Beautifully written, infuriating, moving, heartbreaking. The narrator is so loathsome (in a Gatsbyesque way) that I found myself in awe at Baldwin's sensitivity: to write someone like that, to take us in his self-justifying head and culture and era, to draw us in despite our dislike – that takes skill. It was an unusual experience and has lingered with me for some days.
I first thought this was a period piece, that our world has progressed since then... halfway through I realized my mistake. These characters are timeless: their fears, desires, insecurities, self-absorption; their pettiness and inability to communicate with or listen to one another; and yes, the oppressive mantle of shame inherited from our culture – I don't think we've outgrown those yet.
I starter reading this in June, but found it very difficult to get through. Turns out the text is very small and I needed reading glasses. I now have them, and can read the text without problem.
My biggest impression of this book is that I despise David. He cheats on his girlfriend with Giovanni, then cheats on Giovanni with a girl he doesn't even like, and hurts all three in the process.
I wasn't expecting a happy ending, of course, but I also wasn't expecting the main character to be so horrible.
This is a story about a very sad and ugly subject, but written with an honesty and rawness that adds some kind of deeper pathos.
This was my first time reading James Baldwin's fiction, having previously only read his essays, nonfiction, and seen interviews/speeches. He is eloquent as ever but his eloquence and insight is held up as a mirror to a protagonist who is drawn into harmful and cruel behaviours due to his dishonesty with himself and fear of his attraction to men. This is a novel about masculinity and internalised homophobia and how it can eat you from the inside. The story illustrates how the process of internalised hate prevents a person from loving and destroys the lives of the ones around them. Like I said, ugly and sad subject, but as you'd expect from Baldwin, his perspicuity and insight mean it is a nuanced portrayal.
You won't like the first person narration from our protagonist, David: he's misogynistic, transphobic, fatphobic and classist. I guess a realistic portrayal given David is a white American man of the 1950s. Prepare yourself to be exposed to these 1950s attitudes. But it's probably the best portrayal of internalised homophobia you'll ever read. And these externalised behaviours are a great illustration of how hatred of difference and desire for normalcy is at its roots, disconnection, fear, and denial of self.
There are moments of beauty in the descriptions of intimacy, and I did jot down a few very quotable phrases. It's four stars for the quality of writing, but three stars for how rotten the protagonist made me feel.
About a guy who ends up in a gay relationship while cheating on his girlfriend.
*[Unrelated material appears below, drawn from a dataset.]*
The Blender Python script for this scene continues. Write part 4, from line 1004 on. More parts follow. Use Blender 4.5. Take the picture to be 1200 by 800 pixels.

Kind of melancholy (tbh really melancholy) but good at the same time?
Giovanni's Room has become a litmus test for how emotionally I am in touch with myself. A book about an inability to love, an impossible relationship; for a long time I couldn't read past a few pages without my stomach in roiling knots. Last summer I could feel love, then winter came and with it as usual the clarity of grief. You can be delusional every time you go through this cycle, because romance is a shared delusion, but at one point we all have to confront the fragility and impermanence of love. Love through the lens of freedom or stability, youth or age, compatibility or incompatibility. That's what this book will give you. Every word was a gut-punch too close to home for a while. When Spring came and one could pretend the leaves were falling off their trees to greet you at exactly the right moment, I finally had the stomach to finish this heart-breaking book. Remember to tell your lover how much you love them while you still can.
Short Review: Baldwin's writing is incredible. Lyrical and moving. I really did not like his characters. They were childish, selfish and unwilling to actually work on relationships. This is yet another book where I see the real skill of the author, but can't really recommend the book.